This Is My Place

In honor of Rosh Chodesh Elul...an exploration of the yeshivah — past and present, form and function, haven and home

This Is My Place
In honor of Rosh Chodesh Elul… an exploration of the yeshivah — past and present, form and function, haven and home
Step into a yeshivah, and you enter a world of its own.
Some compare it to a teivah – that single safe refuge hermetically sealed from a world flooded with debasement and immorality.
But the yeshivah is also akin to a workshop providing each student with the right environment, tools, and mentors to produce an enduring work of infinite value: the masterpiece that is his very identity.
In honor of Rosh Chodesh Elul and the return of our yeshivah bochurim to these portals of spiritual potential, an exploration of the yeshivah – past and present, form and function, haven and home.

 

Haven & Home: Seven Stories of Homecoming

They entered yeshivah as newcomers, unsure of their places in this new and unfamiliar world. Then came a moment, an encounter, a realization that made it clear: Here, in this yeshivah, is where I belong.
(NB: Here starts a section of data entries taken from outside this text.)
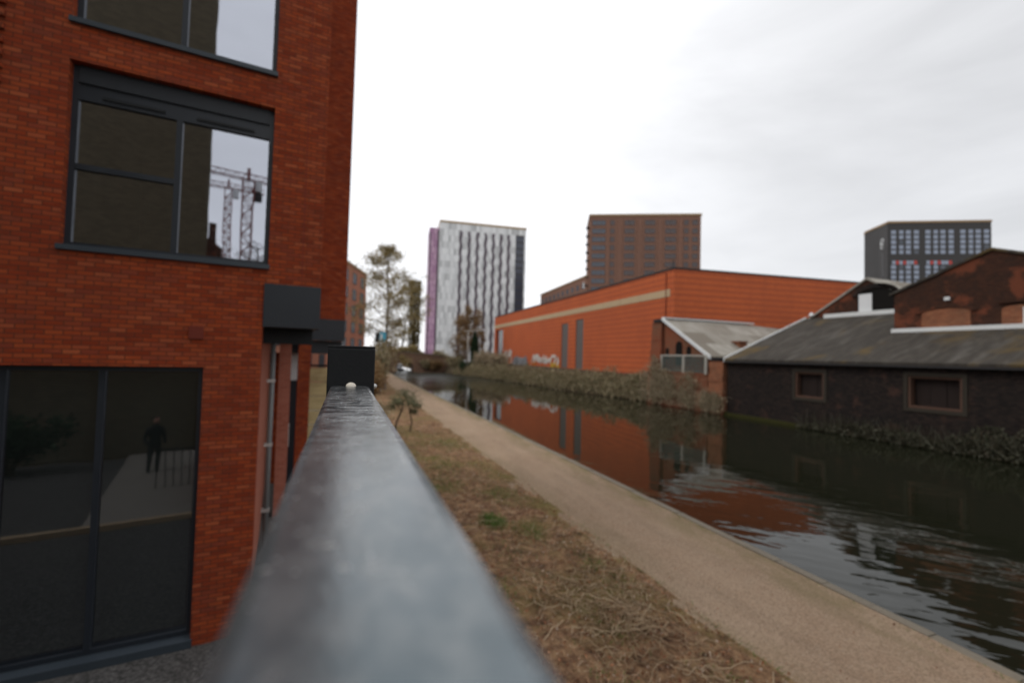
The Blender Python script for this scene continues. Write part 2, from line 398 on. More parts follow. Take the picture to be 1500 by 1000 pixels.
M['leaf_olive'] = leafmat('olive_brown_catkins', [(.19, .145, .055), (.27, .205, .085), (.34, .27, .12), (.24, .20, .12)], trans=.4)
M['leaf_ivy'] = leafmat('ivy_leaves', [(.07, .06, .02), (.11, .085, .028), (.15, .105, .035)])
M['leaf_conifer'] = leafmat('dark_conifer', [(.012, .028, .012), (.022, .045, .02), (.035, .06, .03)], trans=.05)
M['leaf_bramble'] = leafmat('brown_bramble', [(.20, .15, .09), (.32, .255, .155), (.23, .20, .11), (.42, .35, .235), (.15, .155, .075), (.27, .19, .11)])
M['leaf_bramble2'] = leafmat('grey_brown_scrub', [(.23, .18, .12), (.34, .275, .19), (.20, .18, .10), (.45, .375, .265), (.28, .19, .11)])
M['leaf_greygreen'] = leafmat('grey_green_shrub', [(.12, .125, .07), (.18, .185, .105), (.15, .135, .08)])
M['leaf_dark'] = leafmat('dark_waterside_leaves', [(.022, .024, .014), (.06, .06, .035), (.15, .15, .11), (.05, .034, .022), (.03, .03, .02), (.09, .08, .05)], trans=.05)
M['leaf_russet'] = leafmat('russet_scrub', [(.20, .11, .05), (.25, .155, .075), (.16, .12, .06)])
M['blade'] = leafmat('dead_grass_blades', [(.13, .062, .038), (.32, .175, .095), (.44, .28, .16), (.20, .15, .06), (.58, .45, .31), (.20, .085, .048)], trans=.1)
M['stalk'] = leafmat('bleached_stalks', [(.20, .13, .075), (.32, .23, .14), (.40, .31, .20), (.14, .08, .045)], trans=.02)
M['blade_green'] = leafmat('green_grass_blades', [(.07, .12, .02), (.11, .17, .035), (.14, .18, .055)], trans=.2)
M['litter'] = leafmat('leaf_litter', [(.18, .07, .04), (.34, .14, .07), (.42, .22, .12), (.24, .14, .08), (.6, .5, .4)], trans=.05)
M['moss'] = plain('yellow_green_moss', (.034, .033, .010), .95, .1, .5, 2.5, bump=.6)

# ------------------------------------------------------------------ mesh helpers
class MB:
    def __init__(s): s.v = []; s.f = []
    def poly(s, pts):
        b = len(s.v); s.v += [tuple(p) for p in pts]; s.f.append(tuple(range(b, b + len(pts)))); return s
    def box(s, x0, x1, y0, y1, z0, z1):
        b = len(s.v)
        s.v += [(x0, y0, z0), (x1, y0, z0), (x1, y1, z0), (x0, y1, z0), (x0, y0, z1), (x1, y0, z1), (x1, y1, z1), (x0, y1, z1)]
        s.f += [tuple(b + i for i in q) for q in ((3, 2, 1, 0), (4, 5, 6, 7), (0, 1, 5, 4), (1, 2, 6, 5), (2, 3, 7, 6), (3, 0, 4, 7))]
        return s
    def prism(s, pts, ext):
        """closed prism: polygon pts pushed along ext"""
        e = Vector(ext); n = len(pts); b = len(s.v)
        s.v += [tuple(p) for p in pts] + [tuple(Vector(p) + e) for p in pts]
        s.f.append(tuple(range(b + n - 1, b - 1, -1))); s.f.append(tuple(range(b + n, b + 2 * n)))
        for i in range(n):
            j = (i + 1) % n; s.f.append((b + i, b + j, b + n + j, b + n + i))
        return s
    def bar(s, a, b, w, h=None):
        a = Vector(a); b = Vector(b); h = h or w; d = (b - a).normalized()
        up = Vector((0, 0, 1)) if abs(d.z) < .95 else Vector((0, 1, 0))
        x = d.cross(up).normalized() * w / 2; y = x.cross(d).normalized() * h / 2
        return s.prism([a - x - y, a + x - y, a + x + y, a - x + y], b - a)
    def tube(s, path, radii, n=8, cap=True):
        path = [Vector(p) for p in path]
        if isinstance(radii, (int, float)): radii = [radii] * len(path)
        b = len(s.v)
        for i, p in enumerate(path):
            d = (path[min(i + 1, len(path) - 1)] - path[max(i - 1, 0)]).normalized()
            up = Vector((0, 0, 1)) if abs(d.z) < .9 else Vector((1, 0, 0))
            x = d.cross(up).normalized(); y = x.cross(d)
            for k in range(n):
                a = 2 * math.pi * k / n; s.v.append(tuple(p + (x * math.cos(a) + y * math.sin(a)) * radii[i]))
        for i in range(len(path) - 1):
            for k in range(n):
                k2 = (k + 1) % n; s.f.append((b + i * n + k, b + i * n + k2, b + (i + 1) * n + k2, b + (i + 1) * n + k))
        if cap:
            s.f.append(tuple(b + k for k in range(n - 1, -1, -1))); s.f.append(tuple(b + (len(path) - 1) * n + k for k in range(n)))
        return s
    def leaf(s, c, size, rnd, flat=0.0):
        d = Vector((rnd.gauss(0, 1), rnd.gauss(0, 1), rnd.gauss(0, 1) * (1 - flat)))
        if d.length < 1e-4: d = Vector((1, 0, 0))
        d.normalize(); e = d.orthogonal().normalized()
        e.rotate(Matrix.Rotation(rnd.uniform(0, 6.28), 3, d)); f = d.cross(e)
        a, b2 = size * rnd.uniform(.7, 1.3), size * rnd.uniform(.35, .7)
        c = Vector(c); b = len(s.v)
        s.v += [tuple(c - e * a), tuple(c + f * b2), tuple(c + e * a), tuple(c - f * b2)]
        s.f.append((b, b + 1, b + 2, b + 3)); return s
    def build(s, name, mat, parent=None, loc=None, smooth=False, bevel=0, **props):
        me = bpy.data.meshes.new(name); me.from_pydata(s.v, [], s.f)
        if bevel or len(s.v) < 20000:
            bm = bmesh.new(); bm.from_mesh(me); bmesh.ops.recalc_face_normals(bm, faces=bm.faces)
            if bevel: bmesh.ops.bevel(bm, geom=bm.edges[:], offset=bevel, segments=2, affect='EDGES', profile=.6)
            bm.to_mesh(me); bm.free()
        me.materials.append(M[mat] if isinstance(mat, str) else mat)
        if smooth:
            for p in me.polygons: p.use_smooth = True
        o = bpy.data.objects.new(name, me); COL.objects.link(o)
        if parent is not None: o.parent = parent
        if loc is not None: o.location = loc
        for k, v in props.items(): o[k] = v
        return o

def thing(name, label, category, loc=(0, 0, 0), rz=0, group=None):
    o = bpy.data.objects.new(name, None); COL.objects.link(o)
    o.location = loc; o.rotation_euler = (0, 0, rz); o.empty_display_size = .3
    o['label'] = label; o['category'] = category
    if group: o['group'] = group
    return o

def copy_of(o, loc, parent=None):
    c = o.copy(); COL.objects.link(c); c.location = loc
    if parent is not None: c.parent = parent
    return c

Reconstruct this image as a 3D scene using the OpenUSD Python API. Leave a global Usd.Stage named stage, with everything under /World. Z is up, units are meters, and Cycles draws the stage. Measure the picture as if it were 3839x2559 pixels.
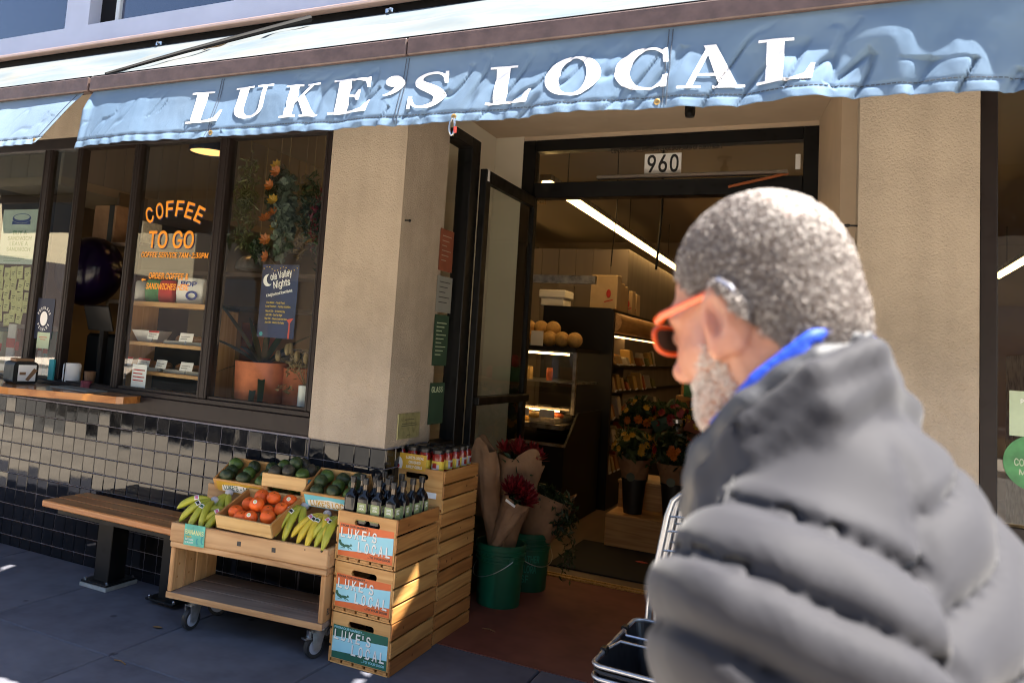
import math, random
import numpy as np, trimesh, manifold3d, usdkit, meshkit
import shapely.geometry as sg, shapely.ops as so, shapely.affinity as sa
from pxr import Usd, UsdGeom, UsdLux, UsdShade, Gf, Vt, Sdf
stage = Usd.Stage.CreateInMemory()
UsdGeom.SetStageUpAxis(stage, 'Z'); UsdGeom.SetStageMetersPerUnit(stage, 1.0)
UsdGeom.Xform.Define(stage, '/World'); UsdGeom.Scope.Define(stage, '/World/Looks')
# ---------------------------------------------------------------- camera, sky, sun, exposure
EXPOSURE = 2.45
CAM = np.array([2.09268, -3.77247, 1.54611])
RIGHT, DOWN, FWD = (np.array(v) for v in ([0.890361, 0.449779, 0.070405], [0.019159, 0.117494, -0.992889], [-0.454853, 0.885378, 0.095995]))
cam = UsdGeom.Camera.Define(stage, '/World/camera')
cam.AddTransformOp().Set(Gf.Matrix4d(*[float(x) for r in (np.r_[RIGHT, 0], np.r_[-DOWN, 0], np.r_[-FWD, 0], np.r_[CAM, 1]) for x in r]))
FOC = 36 * 3020.2138 / 3839
cam.CreateFocalLengthAttr(FOC); cam.CreateHorizontalApertureAttr(36.0); cam.CreateVerticalApertureAttr(24.0)
cam.CreateHorizontalApertureOffsetAttr(0.10738 * FOC); cam.CreateVerticalApertureOffsetAttr(-0.09443 * FOC)
cam.CreateFStopAttr(4.2); cam.CreateFocusDistanceAttr(4.1); cam.CreateExposureAttr(EXPOSURE)
cam.CreateClippingRangeAttr(Gf.Vec2f(0.05, 1000))
SUN = np.array([0.426, 0.015, 1.0]); SUN /= np.linalg.norm(SUN)
usdkit.material(stage, '/World/Looks/sky_look', {
    's': ('sky_texture', {'sky_type': 'single_scattering', 'sun_disc': False, 'sun_elevation': float(math.asin(SUN[2])), 'sun_rotation': float(math.atan2(SUN[0], SUN[1]))}),
    'b': ('background_shader', {'strength': 0.068})}, [('s.color', 'b.color')], surface='b.background')
dome = UsdLux.DomeLight.Define(stage, '/World/sky')
UsdShade.MaterialBindingAPI.Apply(dome.GetPrim()).Bind(UsdShade.Material.Get(stage, '/World/Looks/sky_look'))
sun = UsdLux.DistantLight.Define(stage, '/World/sun')
sun.CreateIntensityAttr(1.25); sun.CreateAngleAttr(0.53); sun.CreateNormalizeAttr(True); sun.CreateColorAttr(Gf.Vec3f(1.0, 0.94, 0.85))
_r = np.cross([0, 1, 0], SUN); _r /= np.linalg.norm(_r); _u = np.cross(SUN, _r)
sun.AddTransformOp().Set(Gf.Matrix4d(*[float(x) for r in (np.r_[_r, 0], np.r_[_u, 0], np.r_[SUN, 0], [0, 0, 0, 1]) for x in r]))
# ---------------------------------------------------------------- helpers
_names = {}
def uniq(parent, name):
    k = (parent, name); n = _names.get(k, 0); _names[k] = n + 1
    return parent + '/' + (name if n == 0 else '%s_%03d' % (name, n))
def data(p, **kw):
    p = p.GetPrim() if hasattr(p, 'GetPrim') else stage.GetPrimAtPath(p)
    for k, v in kw.items():
        if v: p.SetCustomDataByKey(k, v)
def thing(name, label, cat, loc=(0, 0, 0), rz=0, group=None, rx=0, ry=0):
    path = uniq('/World', name)
    x = UsdGeom.Xform.Define(stage, path)
    x.AddTranslateOp().Set(Gf.Vec3d(*map(float, loc)))
    if rz: x.AddRotateZOp().Set(float(rz))
    if ry: x.AddRotateYOp().Set(float(ry))
    if rx: x.AddRotateXOp().Set(float(rx))
    data(x, label=label, category=cat, group=group)
    return path
def part(parent, name, mesh, mat, smooth=False, label=None, kind=None):
    path = uniq(parent, name)
    if isinstance(mesh, list): mesh = trimesh.util.concatenate(mesh) if len(mesh) > 1 else mesh[0]
    m = usdkit.mesh(stage, path, mesh, LOOK[mat] if isinstance(mat, str) else mat, smooth=smooth)
    if smooth is False: m.SetNormalsInterpolation('faceVarying') if False else None
    data(m, label=label, kind=kind)
    return path
def solo(name, mesh, mat, label, cat, group=None, smooth=False):
    p = part('/World', name, mesh, mat, smooth); data(p, label=label, category=cat, group=group); return p
def struct(name, mesh, mat, smooth=False):
    p = part('/World', name, mesh, mat, smooth); data(p, kind='structure'); return p
def stuff(name, mesh, mat, label, cat, smooth=False):
    p = part('/World', name, mesh, mat, smooth); data(p, kind='stuff', label=label, category=cat); return p
def copy(src, loc, rz=0, label=None, name=None, group=None, scale=None, rx=0, ry=0):
    sp = stage.GetPrimAtPath(src); was = sp.GetCustomData()
    base = name or src.rsplit('/', 1)[1]
    if base[-4:-3] == '_' and base[-3:].isdigit(): base = base[:-4]
    p = uniq('/World', base); pr = stage.DefinePrim(p, 'Xform')
    pr.GetReferences().AddInternalReference(src)
    x = UsdGeom.Xformable(pr); x.ClearXformOpOrder()
    x.AddTranslateOp(opSuffix='at').Set(Gf.Vec3d(*map(float, loc))); x.AddRotateZOp(opSuffix='rz').Set(float(rz)); x.AddRotateYOp(opSuffix='ry').Set(float(ry)); x.AddRotateXOp(opSuffix='rx').Set(float(rx))
    if scale is not None: x.AddScaleOp(opSuffix='sc').Set(Gf.Vec3f(*([float(scale)] * 3 if np.ndim(scale) == 0 else map(float, scale))))
    pr.SetInstanceable(True)
    data(pr, label=label or was.get('label'), category=was.get('category'), group=group or was.get('group'))
    return p
def T(m, t=(0, 0, 0), rz=0, rx=0, ry=0, s=None):
    m = m.copy()
    if s is not None: m.apply_scale(s)
    for a, ax in ((rx, [1, 0, 0]), (ry, [0, 1, 0]), (rz, [0, 0, 1])):
        if a: m.apply_transform(trimesh.transformations.rotation_matrix(math.radians(a), ax))
    m.apply_translation(t); return m
_HULL = {}
def box(x0, x1, y0, y1, z0, z1, c=0.0):
    """box, chamfered by c"""
    if c <= 0:
        v = np.array([[x, y, z] for x in (x0, x1) for y in (y0, y1) for z in (z0, z1)], float)
        f = [[0, 1, 3], [0, 3, 2], [4, 6, 7], [4, 7, 5], [0, 4, 5], [0, 5, 1], [2, 3, 7], [2, 7, 6], [0, 2, 6], [0, 6, 4], [1, 5, 7], [1, 7, 3]]
        m = trimesh.Trimesh(v, f, process=False)
        if (x1 < x0) ^ (y1 < y0) ^ (z1 < z0): m.invert()
        return m
    h = np.array([abs(x1 - x0), abs(y1 - y0), abs(z1 - z0)]) / 2; cen = np.array([x0 + x1, y0 + y1, z0 + z1]) / 2
    c = min(c, 0.45 * h.min())
    if 'f' not in _HULL:
        P = np.array([[sx * (1 - .2 * (k == 0)), sy * (1 - .2 * (k == 1)), sz * (1 - .2 * (k == 2))] for sx in (-1, 1) for sy in (-1, 1) for sz in (-1, 1) for k in range(3)])
        P2 = np.array([[sx * (1 - .2 * (k != 0)), sy * (1 - .2 * (k != 1)), sz * (1 - .2 * (k != 2))] for sx in (-1, 1) for sy in (-1, 1) for sz in (-1, 1) for k in range(3)])
        hull = trimesh.PointCloud(P2).convex_hull
        _HULL['v'] = np.asarray(hull.vertices); _HULL['f'] = np.asarray(hull.faces)
    v = _HULL['v']; full = np.abs(v) > .99
    vv = np.sign(v) * np.where(full, h, h - c) + cen
    return trimesh.Trimesh(vv, _HULL['f'].copy(), process=False)
def cyl(p, q, r, n=12, r2=None, caps=True):
    return tube([p, q], [r, r if r2 is None else r2], n, caps)
def tube(pts, r, n=8, caps=True, closed=False):
    P = np.asarray(pts, float); R = np.broadcast_to(np.asarray(r, float), (len(P),))
    t = np.gradient(P, axis=0) if len(P) > 2 else np.repeat(P[1:] - P[:1], 2, 0)
    if closed: t = np.roll(P, -1, 0) - np.roll(P, 1, 0)
    t /= np.linalg.norm(t, axis=1, keepdims=True) + 1e-12
    a = np.array([0, 0, 1.]) if abs(t[0, 2]) < .9 else np.array([1., 0, 0])
    V, F = [], []
    for i in range(len(P)):
        u = np.cross(t[i], a); u /= np.linalg.norm(u) + 1e-12; w = np.cross(t[i], u); a = -np.cross(t[i], u) if False else a - t[i] * (a @ t[i]); a /= np.linalg.norm(a) + 1e-12
        th = np.arange(n) * 2 * np.pi / n
        V.append(P[i] + R[i] * (np.cos(th)[:, None] * u + np.sin(th)[:, None] * w))
    V = np.vstack(V); m = len(P)
    for i in range(m if closed else m - 1):
        j = (i + 1) % m
        for k in range(n):
            b = (k + 1) % n
            F += [[i * n + k, i * n + b, j * n + b], [i * n + k, j * n + b, j * n + k]]
    if caps and not closed:
        c0, c1 = len(V), len(V) + 1; V = np.vstack([V, P[0], P[-1]])
        for k in range(n):
            b = (k + 1) % n; F += [[c0, b, k], [c1, (m - 1) * n + k, (m - 1) * n + b]]
    return trimesh.Trimesh(V, F, process=False)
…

Yeshivas Ponevezh: Thunder in Bnei Brak

Reb Abish Brodt, Veteran sheliach tzibbur, Lakewood, NJ

I was a chassidish young man who grew up in the Bobover cheder of Crown Heights, going on to learn the niggunim and traditions of Galician Jewry. But it was a thunderous Yom Kippur davening in a litvish citadel in Bnei Brak that grabbed my neshamah.

When I reached bar mitzvah, mesivtas in America with dorms were in their infancy. Most bochurim headed to Telshe in Cleveland, or stayed local, attending Torah Vodaath or Chaim Berlin. I went to a third option — Bais Shraga in Monsey. It was a unique place that benefitted from the influence of the talmidei chachamim who learned next door in Beis Medrash Elyon. Rav Shraga Feivel Mendlowitz was the inspiration, his son Reb Shmuel Mendlowitz was the menahel, and the tzaddik Rav Mordechai Schwab was the mashgiach.

I attended Beis Shraga from age 13 to 16, and that is what propelled me forward. My grandfather urged my parents to send me to learn in Eretz Yisrael — an uncommon step at the time — and so at 16, I found myself the youngest American bochur in Ponevezh.

There were ten or 15 Americans there in total, some Europeans, and the rest were bochurim from Eretz Yisrael. It was an unexpected and glorious mix of talmidim: the children and grandchildren of all the rebbes and gedolim of Eretz Yisrael were there, rebbishe eineklach, and sons of Rav Shlomo Zalman Auerbach among boys from so-called “simple” families — anyone who wanted their sons to learn knew this was the place.